> _What the task requires_:
Without the pictures, extract every line from the start of the material to the line containing "l_ += step * random.uniform(.8, 1.2)", both ends included.

--- START ---

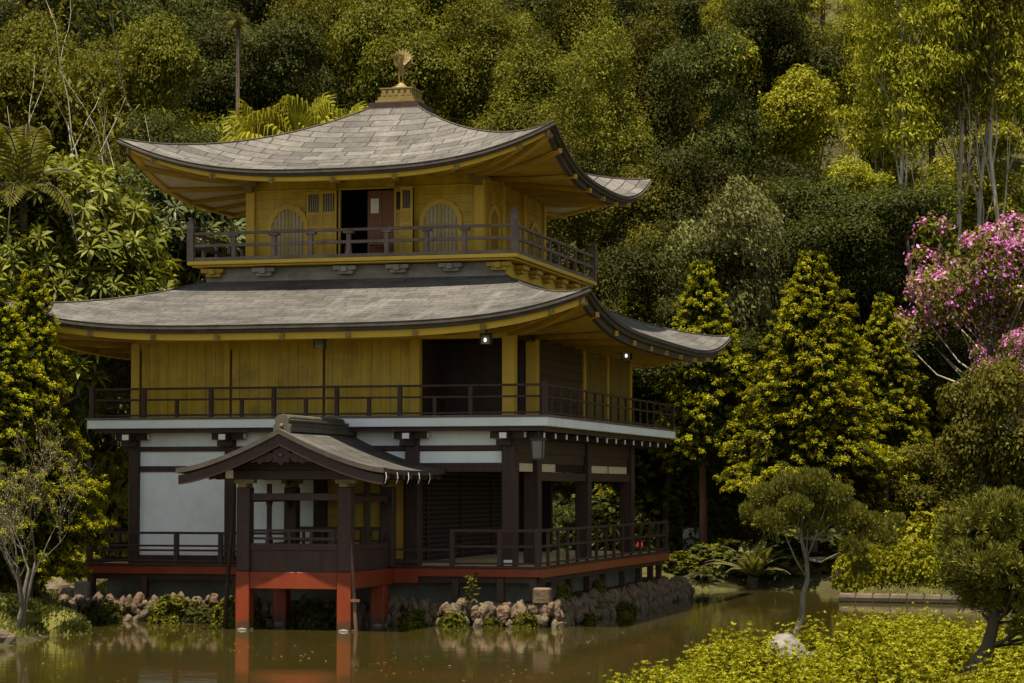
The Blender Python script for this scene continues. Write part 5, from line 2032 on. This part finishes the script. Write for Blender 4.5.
for row, d0 in enumerate((106, 117, 130, 145, 163)):
    step = 3.3 + row * .1
    half = d0 * .235 + 3
    l_ = -half + random.uniform(0, 2)
    while l_ < half:
        px = 512 + l_ / d0 * F
        d = d0 + random.uniform(-3, 3)
        if px < 300:
            k = random.choice(['dark_broad', 'dark_broad2', 'round_mid', 'dark_broad'])
        elif px < 450:
            k = random.choice(['round_mid', 'round_mid2', 'dark_broad'])
        elif px < 720:
            k = random.choice(['olive_column', 'olive_column2', 'round_mid2', 'dark_broad2'])
        else:
            k = random.choice(['round_light', 'round_light2', 'round_mid', 'pale_trunk', 'pale_trunk3', 'round_mid2'])
        top = (-35, -95, -150, -185, -200)[row] + random.uniform(-35, 35)
        cn = 'dark green' if k.startswith('dark') else ('yellow green' if 'light' in k else ('feathery olive' if 'olive' in k else ('pale-trunked' if 'trunk' in k else 'mid green')))
        mid.append((k, px, d, top, cn))
        l_ += step * random.uniform(.8, 1.2)


def where(px):
    for lim, s_ in ((20, 'at the left picture edge'), (70, 'above the tree fern'), (120, 'left of the upper roof tip'), (170, 'above the upper roof left tip'), (230, 'left of the thin palms'), (290, 'above the fan palms'),
                    (345, 'left of the golden bird'), (400, 'behind the golden bird'), (450, 'right of the golden bird'), (510, 'above the upper roof right slope'), (560, 'above the upper roof right tip'),
                    (610, 'just right of the upper roof tip'), (660, 'above the far tip of the upper roof'), (720, 'above the lower roof right tip'), (775, 'right of the lower roof tip'), (830, 'above the tallest golden cypress'),
                    (890, 'right of the tallest golden cypress'), (940, 'left above the pink tree'), (990, 'above the pink tree')):
        if px < lim:
            return s_
    return 'at the right picture edge'


cnt = {}
for (k, px, d, top, cn) in sorted(mid, key=lambda t: t[2]):
    tier = 'low on the slope' if d < 89 else ('in the front of the wood' if d < 95 else ('on the middle slope' if d < 103 else ('on the upper slope' if d < 112 else ('high on the hill' if d < 124 else ('near the hilltop' if d < 138 else 'on the crest')))))
    lb = '%s %s %s, %s' % (cn, KN[k], tier, where(px))
    if lb in cnt:
        cnt[lb] += 1
        lb = lb.replace(cn, ('taller ' if top < -20 else 'shorter ') + cn, 1)
    cnt.setdefault(lb, 1)
    wf_ = 1.0
    zb = gz(lat(px, d), d)
    hh = hgt(top, d) - zb
    H0 = PROTO[k][1]
    s_ = hh / H0
    wf_ = min(1.5, max(.55, 1.0 / s_ * random.uniform(.85, 1.1)))
    if 'trunk' in k:
        wf_ = .6
    put(NM[KN[k]], k, px, d, top, lb, 'tree', 'trees of the hillside wood', wf_)

# far bank shrubs
k = 0
SHW = ['below the sign', 'beside the bare red trunk', 'left of the spiky cycad', 'behind the spiky cycad', 'right of the spiky cycad', 'behind the garden pine trunk', 'right of the garden pine trunk', 'left of the log edging']
for i, px in enumerate((690, 712, 735, 762, 785, 808, 832, 858)):
    put('bank_shrub', 'bank_shrub' if i % 2 else 'bank_shrub2', px, 77.2 + (i % 3) * .4, 551 - 6 * (i % 3), 'dark green shrub overhanging the far pond edge ' + SHW[i], 'shrub', 'shrubs on the far pond edge', 1.9)
for i, (px, w_) in enumerate(((700, 'behind the sign'), (745, 'behind the red railing'), (790, 'behind the garden pine'), (830, 'under the tallest golden cypress'), (668, 'at the far end of the deck'))):
    put('bank_shrub', 'bank_shrub2', px, 81 + (i % 2), 528, 'shaded shrub in the dark ' + w_, 'shrub', 'shrubs under the golden cypresses', 1.3)
put('cycad', 'cycad', 752, 75.9, 530, 'spiky cycad with upright pale fronds on the far bank', 'cycad', None, 1.0)
for i, (px, d, yt, w_) in enumerate(((700, 76, 568, 'at the end of the stone wall'), (780, 76.2, 566, 'right of the cycad'), (825, 76.3, 570, 'near the log edging'))):
    put('fern', 'fern', px, d, yt, 'low dark fern at the far waterline ' + w_, 'fern', 'ferns at the waterline', 1.3)

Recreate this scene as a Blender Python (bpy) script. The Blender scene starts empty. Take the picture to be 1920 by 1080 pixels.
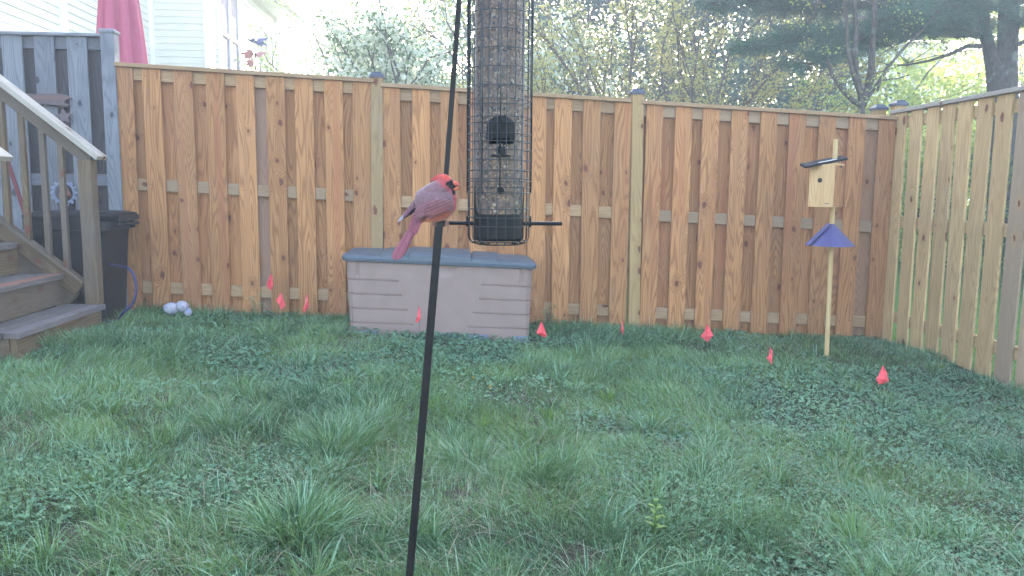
import bpy, math, random
import numpy as np
from mathutils import Vector, Matrix
C0 = bpy.context.scene
COL = C0.collection
PI = math.pi
random.seed(7); rng = np.random.default_rng(7)

# ---------------------------------------------------------------- camera
F = 1500.0
YAW, PIT, ROLL = math.radians(4.2), math.radians(7.2), math.radians(0.6)
CAM = Vector((0, 0, 1.25))
_d = Vector((math.sin(YAW)*math.cos(PIT), math.cos(YAW)*math.cos(PIT), -math.sin(PIT)))
_r = Vector((math.cos(YAW), -math.sin(YAW), 0)); _u = _r.cross(_d)
R_ = math.cos(ROLL)*_r + math.sin(ROLL)*_u
U_ = math.cos(ROLL)*_u - math.sin(ROLL)*_r
D_ = _d
cam = bpy.data.cameras.new('camera'); camo = bpy.data.objects.new('camera', cam); COL.objects.link(camo)
cam.sensor_width = 36; cam.lens = F/1920*36; cam.clip_start = 0.05; cam.clip_end = 3000
camo.matrix_world = Matrix(((R_.x, U_.x, -D_.x, CAM.x), (R_.y, U_.y, -D_.y, CAM.y), (R_.z, U_.z, -D_.z, CAM.z), (0, 0, 0, 1)))
C0.camera = camo
# ---------------------------------------------------------------- world, sun, exposure
SUN_EL, SUN_AZ = math.radians(17), math.radians(10)      # azimuth measured from +Y towards +X
w = bpy.data.worlds.new('World'); C0.world = w; w.use_nodes = True
nt = w.node_tree; bg = nt.nodes['Background']; sky = nt.nodes.new('ShaderNodeTexSky')
sky.sky_type = 'NISHITA'; sky.sun_disc = False; sky.sun_elevation = SUN_EL; sky.sun_rotation = SUN_AZ
sky.air_density = 1.0; sky.dust_density = 1.2; sky.ozone_density = 1.0
nt.links.new(sky.outputs[0], bg.inputs[0]); bg.inputs[1].default_value = 0.15
sl = bpy.data.lights.new('sun', 'SUN'); so = bpy.data.objects.new('sun', sl); COL.objects.link(so)
sl.energy = 4.8; sl.angle = math.radians(0.5); sl.color = (1.0, 0.90, 0.74)
sdir = Vector((math.sin(SUN_AZ)*math.cos(SUN_EL), math.cos(SUN_AZ)*math.cos(SUN_EL), math.sin(SUN_EL)))
so.rotation_euler = sdir.to_track_quat('Z', 'Y').to_euler(); so.location = (0, 0, 30)
C0.view_settings.view_transform = 'Standard'; C0.view_settings.look = 'None'
C0.view_settings.gamma = 1.0; C0.view_settings.exposure = 3.0
C0.render.engine = 'CYCLES'
C0.cycles.max_bounces = 8; C0.cycles.transparent_max_bounces = 16; C0.cycles.volume_bounces = 1

# ---------------------------------------------------------------- pixel -> point helpers (photograph is 1920x1080)
def ray(x, y): return D_ + R_*((x-960)/F) + U_*((540-y)/F)
def at(x, y, Y):
    v = ray(x, y); return CAM + v*((Y-CAM.y)/v.y)
def gz(x, y=0): return 0.153 - 0.043*min(max(x, -4.5), 5.5)
def gat(x, y, h=0):
    v = ray(x, y); t = (0.153+h-CAM.z+0.043*CAM.x)/(v.z+0.043*v.x); return CAM + v*t

# ---------------------------------------------------------------- object helpers
def tag(o, label=None, cat=None, group=None, kind=None):
    if label: o['label'] = label
    if cat: o['category'] = cat
    if group: o['group'] = group
    if kind: o['kind'] = kind
    return o
def empty(name, loc, label, cat, group=None, rz=0):
    o = bpy.data.objects.new(name, None); COL.objects.link(o); o.location = loc; o.rotation_euler = (0, 0, rz)
    o.empty_display_size = 0.05
    return tag(o, label, cat, group)
def link(name, me, mat=None, parent=None, local=False, smooth=False, bevel=0):
    o = bpy.data.objects.new(name, me); COL.objects.link(o)
    if mat:
        for m in (mat if isinstance(mat, (list, tuple)) else [mat]): me.materials.append(m)
    if smooth: me.polygons.foreach_set('use_smooth', [True]*len(me.polygons))
    if parent is not None:
        o.parent = parent
        if not local:
            # geometry was written in world coordinates; move it to the parent's frame
            M = Matrix.Translation(parent_world(parent)) @ Matrix.Rotation(parent_rz(parent), 4, 'Z')
            me.transform(M.inverted())
    if bevel:
        b = o.modifiers.new('bevel', 'BEVEL'); b.width = bevel; b.segments = 2; b.limit_method = 'ANGLE'; b.angle_limit = math.radians(40)
    return o
def parent_world(p):
    v = Vector(p.location)
    while p.parent: p = p.parent; v += Vector(p.location)
    return v
def parent_rz(p):
    while p.parent: p = p.parent
    return p.rotation_euler.z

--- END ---

> _Solution_:
The Blender Python script for this scene continues. Write part 5, from line 2032 on. This part finishes the script. Write for Blender 4.5.
for row, d0 in enumerate((106, 117, 130, 145, 163)):
    step = 3.3 + row * .1
    half = d0 * .235 + 3
    l_ = -half + random.uniform(0, 2)
    while l_ < half:
        px = 512 + l_ / d0 * F
        d = d0 + random.uniform(-3, 3)
        if px < 300:
            k = random.choice(['dark_broad', 'dark_broad2', 'round_mid', 'dark_broad'])
        elif px < 450:
            k = random.choice(['round_mid', 'round_mid2', 'dark_broad'])
        elif px < 720:
            k = random.choice(['olive_column', 'olive_column2', 'round_mid2', 'dark_broad2'])
        else:
            k = random.choice(['round_light', 'round_light2', 'round_mid', 'pale_trunk', 'pale_trunk3', 'round_mid2'])
        top = (-35, -95, -150, -185, -200)[row] + random.uniform(-35, 35)
        cn = 'dark green' if k.startswith('dark') else ('yellow green' if 'light' in k else ('feathery olive' if 'olive' in k else ('pale-trunked' if 'trunk' in k else 'mid green')))
        mid.append((k, px, d, top, cn))
        l_ += step * random.uniform(.8, 1.2)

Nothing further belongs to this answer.